Responses
In his response in the Notices, Keisler (1977, p. 269) asked:
- why did Paul Halmos, the Bulletin book review editor, choose a constructivist as the reviewer?
Comparing the use of the law of excluded middle (rejected by constructivists) to wine, Keisler equated Halmos' choice with "choosing a teetotaller to sample wine".
Bishop's book review was subsequently criticized in the same journal by Martin Davis, who wrote on p. 1008 of Davis (1977):
- Keisler's book is an attempt to bring back the intuitively suggestive Leibnizian methods that dominated the teaching of calculus until comparatively recently, and which have never been discarded in parts of applied mathematics. A reader of Errett Bishop's review of Keisler's book would hardly imagine that this is what Keisler was trying to do, since the review discusses neither Keisler's objectives nor the extent to which his book realizes them.
Davis added (p. 1008) that Bishop stated his objections
- without informing his readers of the constructivist context in which this objection is presumably to be understood.
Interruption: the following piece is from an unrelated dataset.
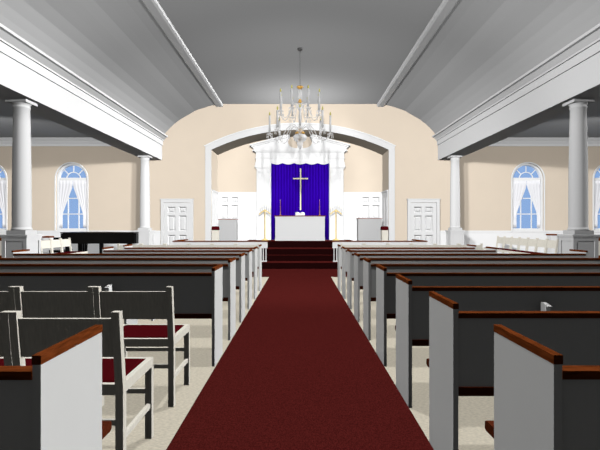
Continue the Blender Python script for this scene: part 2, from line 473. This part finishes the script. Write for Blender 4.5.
# ------------------------------------------------------------------ chairs
def make_chair():
    """origin on the floor, back towards -y"""
    r = thing('side_chair', '', 'chair')
    hw = .2895; t = .042
    for s in (-1, 1):
        p = MB()
        x0, x1 = s*hw, s*(hw-t)
        if x0 > x1: x0, x1 = x1, x0
        sec = [(0, -.25), (.47, -.25), (.905, -.305)]
        for (z0, a), (z1_, b) in zip(sec, sec[1:]):
            p.hexa([(x0, a, z0), (x1, a, z0), (x1, a+.045, z0), (x0, a+.045, z0)], [(x0, b, z1_), (x1, b, z1_), (x1, b+.045, z1_), (x0, b+.045, z1_)])
        p.build('rear_leg', 'chair', r)
        MB().box(x0, x1, .21, .25, 0, .455).build('front_leg', 'chair', r)
        MB().box(s*(hw-.002), s*(hw-.036), -.205, .25, .455, .51).build('side_rail', 'chair', r)
        MB().box(s*(hw-.008), s*(hw-.03), -.205, .21, .195, .225).build('side_stretcher', 'chair', r)
    x = hw-t
    MB().box(-x, x, -.245, -.215, .45, .508).build('rear_rail', 'chair', r)
    MB().box(-hw+.036, hw-.036, .215, .248, .455, .51).build('front_rail', 'chair', r)
    MB().box(-x, x, -.24, -.22, .285, .315).build('rear_stretcher', 'chair', r)
    MB().box(-x, x, .22, .24, .285, .315).build('front_stretcher', 'chair', r)
    b = MB(); zz = lambda z: -.25-.055*(z-.47)/.435
    b.hexa([(-x, zz(.66)+.010, .66), (x, zz(.66)+.010, .66), (x, zz(.66)+.034, .66), (-x, zz(.66)+.034, .66)],
           [(-x, zz(.868)+.010, .868), (x, zz(.868)+.010, .868), (x, zz(.868)+.034, .868), (-x, zz(.868)+.034, .868)])
    b.build('backrest', 'chair', r)
    c = MB(); x2 = hw-.037
    c.hexa([(-x2, -.214, .47), (x2, -.214, .47), (x2, .214, .47), (-x2, .214, .47)], [(-x2, -.214, .507), (x2, -.214, .507), (x2, .214, .507), (-x2, .214, .507)])
    c.hexa([(-x2, -.214, .507), (x2, -.214, .507), (x2, .214, .507), (-x2, .214, .507)], [(-x2+.02, -.196, .516), (x2-.02, -.196, .516), (x2-.02, .196, .516), (-x2+.02, .196, .516)])
    c.build('seat', 'maroon', r)['label'] = 'maroon upholstered seat'
    return r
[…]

Physicist Vadim Komkov (1977, p. 270) wrote:
- Bishop is one of the foremost researchers favoring the constructive approach to mathematical analysis. It is hard for a constructivist to be sympathetic to theories replacing the real numbers by hyperreals.
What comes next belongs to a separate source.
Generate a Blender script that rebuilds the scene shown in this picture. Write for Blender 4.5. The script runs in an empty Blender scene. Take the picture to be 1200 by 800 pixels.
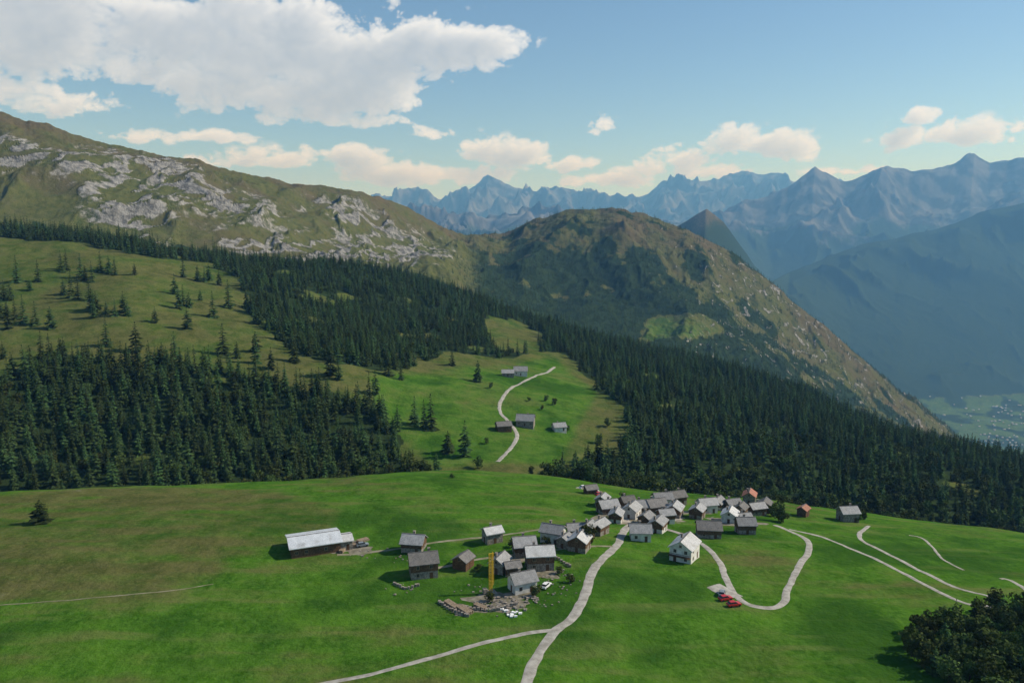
import bpy, math, random, time
import numpy as np
from mathutils import Vector, Matrix
random.seed(7); rng=np.random.default_rng(7)
scene=bpy.context.scene
for attr,val in (('view_transform','Standard'),('look','None')):
    try: setattr(scene.view_settings,attr,val)
    except Exception: pass
scene.view_settings.exposure=0
COL=scene.collection

# ------------------------------------------------------------------ sight lines (survey of the valley from the lookout)
FPX=900.0; PITCH=math.atan(130/900.0); C,S_=math.cos(PITCH),math.sin(PITCH)
def sight(px,py):
    """bearing tangent x/y and slope z/y of a sight line taken from the lookout point"""
    u=(px-600)/FPX; v=(400-py)/FPX; k=C+v*S_
    return u/k,(-S_+v*C)/k
def kn(px,py,Y):
    t,m=sight(px,py); return (t,Y,m*Y)
def kz(px,z,Y): return ((px-600)/FPX,Y,z)

# ------------------------------------------------------------------ noise
_r=np.random.default_rng(3); PERM=_r.permutation(256); PERM=np.concatenate([PERM,PERM,PERM])
_a=np.linspace(0,2*np.pi,16,endpoint=False); GX=np.cos(_a); GY=np.sin(_a)
def pn(x,y,seed=0):
    x=x+seed*17.31; y=y-seed*9.73
    xi=np.floor(x).astype(np.int64); yi=np.floor(y).astype(np.int64)
    xf=x-xi; yf=y-yi; xi&=255; yi&=255
    def g(ix,iy,fx,fy):
        h=PERM[PERM[ix&255]+(iy&255)]&15
        return GX[h]*fx+GY[h]*fy
    u=xf*xf*xf*(xf*(xf*6-15)+10); v=yf*yf*yf*(yf*(yf*6-15)+10)
    a=g(xi,yi,xf,yf); b=g(xi+1,yi,xf-1,yf); c=g(xi,yi+1,xf,yf-1); d=g(xi+1,yi+1,xf-1,yf-1)
    return (a+(b-a)*u+(c-a)*v+(a-b-c+d)*u*v)*1.5
def fbm(x,y,o=4,seed=0,g=0.5):
    s=0;a=1;n=0
    for i in range(o):
        s=s+a*pn(x*2**i,y*2**i,seed+i);n+=a;a*=g
    return s/n
def billow(x,y,o=5,seed=0,g=0.5):
    s=0;a=1;n=0
    for i in range(o):
        s=s+a*np.abs(pn(x*2**i,y*2**i,seed+i));n+=a;a*=g
    return s/n
def ridged(x,y,o=5,seed=0,g=0.5):
    s=0;a=1;n=0;w=1
    for i in range(o):
        r=1-np.abs(pn(x*2**i,y*2**i,seed+i))*1.6
        r=np.clip(r,0,1)**2*w; w=np.clip(r*1.6,0.2,1)
        s=s+a*r;n+=a;a*=g
    return s/n
def sstep(a,b,x):
    q=np.clip((x-a)/(b-a),0,1); return q*q*(3-2*q)

# ------------------------------------------------------------------ terrain lines
LN=[]
def line(sm,*p): LN.append((sm,p))
line(10,kz(-300,-96,3),kz(600,-100,3),kz(1500,-104,3))
line(10,kz(-300,-100,60),kz(600,-103,60),kz(1500,-108,60))
line(14,kn(-300,800,175),kn(0,800,170),kn(600,800,166),kn(1200,800,166),kn(1500,800,162))
line(14,kn(-300,660,236),kn(0,660,236),kn(300,655,238),kn(600,650,240),kn(900,655,246),kn(1200,668,248),kn(1500,690,240))
line(9,kn(-300,575,330),kn(0,577,330),kn(200,568,345),kn(400,560,365),kn(480,551,375),kn(560,552,385),kn(640,558,385),kn(760,574,372),kn(900,585,365),kn(1040,605,358),kn(1200,625,350),kn(1500,660,340))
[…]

Whether or not non-standard analysis can be done constructively, Komkov perceived a foundational concern on Bishop's part.
Philosopher of Mathematics Geoffrey Hellman (1993, p. 222) wrote:
- Some of Bishop's remarks (1967) suggest that his position belongs in category
Historian of Mathematics Joseph Dauben analyzed Bishop's criticism in (1988, p. 192). After evoking the "success" of nonstandard analysis
- at the most elementary level at which it could be introduced—namely, at which calculus is taught for the first time,
Dauben stated:
- there is also a deeper level of meaning at which nonstandard analysis operates.
Dauben mentioned "impressive" applications in
- physics, especially quantum theory and thermodynamics, and in economics, where study of exchange economies has been particularly amenable to nonstandard interpretation.
At this "deeper" level of meaning, Dauben concluded,
- Bishop's views can be questioned and shown to be as unfounded as his objections to nonstandard analysis pedagogically.
A number of authors have commented on the tone of Bishop's book review. Artigue (1992) described it as virulent; Dauben (1996), as vitriolic; Davis and Hauser (1978), as hostile; Tall (2001), as extreme.
Ian Stewart (1986) compared Halmos' asking Bishop to review Keisler's book, to
- inviting Margaret Thatcher to review Das Kapital.
Katz & Katz (2010) point out that
- Bishop is criticizing apples for not being oranges: the critic (Bishop) and the criticized (Robinson's non-standard analysis) do not share a common foundational framework.
They further note that
- Bishop's preoccupation with the extirpation of the law of excluded middle led him to criticize classical mathematics as a whole in as vitriolic a manner as his criticism of non-standard analysis.
G. Stolzenberg contended in a letter published in The Notices that constructivists are capable of the rational minded inquiry necessary to objectively review a textbook that is not constructive. Meanwhile, a recent study notes the vitriolic tone of Stolzenberg's own letter. Thus, his short letter contains five occurrences of the root "dogma", culminating in a final "spouting of dogma" (attributed to Keisler), whereas the root is absent from Keisler's own letter.